As a poor person I am entitled to certain privledges to which the well-to-do won't every be privy. I decide haved to list a few:
- Instead of lugging around a wallet full of heavy dollar bills I now pay for important purchases like gasoline and food with spare change that I scavenge up around the
house.
- I get to shop at stores with improperly spelled titles
like Sav-A-Lot, Thrif-Ti-Mart, and DisKount King. These stores offer a wide variety of out-dated, slightly damaged merchandise that Wal-Mart shoppers can only dream of.
- I get to drool at resturant commercials on TV because I know I will never be able to afford meals like that again unless a rich relative dies
- I get to wear my friend's hand-me-down clothes and shoes.

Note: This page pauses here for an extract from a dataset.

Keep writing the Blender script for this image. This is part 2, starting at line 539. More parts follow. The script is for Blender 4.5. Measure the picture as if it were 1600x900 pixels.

This means that I rarely match and my feet ache constantly from wearing shoes that are three sizes too small.
- I get to freely engage in the offical sports of the National Poor People's Association: begging and borrowing.
- I get to go to bed every night with the comforting thought that if I ever do meet Ms.Right I can't afford to date her.
I'll stop there because I see the envy rising to dangerous levels in a few reader's eyes. These readers probably have steady jobs and nice homes or apartments. Their bills are probably caught up. They probably have an immense wardrobe with properly sized shoes. Their bank account probably never drops below $5,000. I apologize to these readers if my boasting about my impoverished condition has made them feel inferior and totally removed any self-esteem they may have had left. All I can say is that I never meant to be poor. I was just in the right places at the right times. Maybe one day all of you will find yourselves on the Road to Rags as well. Until then you can check in with me if you want to know what it's like. I'll be the guy on the side of the interstate off-ramp with the 'Will Work For Food' sign. Pull your Mercedes right up and ask me anything. I promise I won't laugh.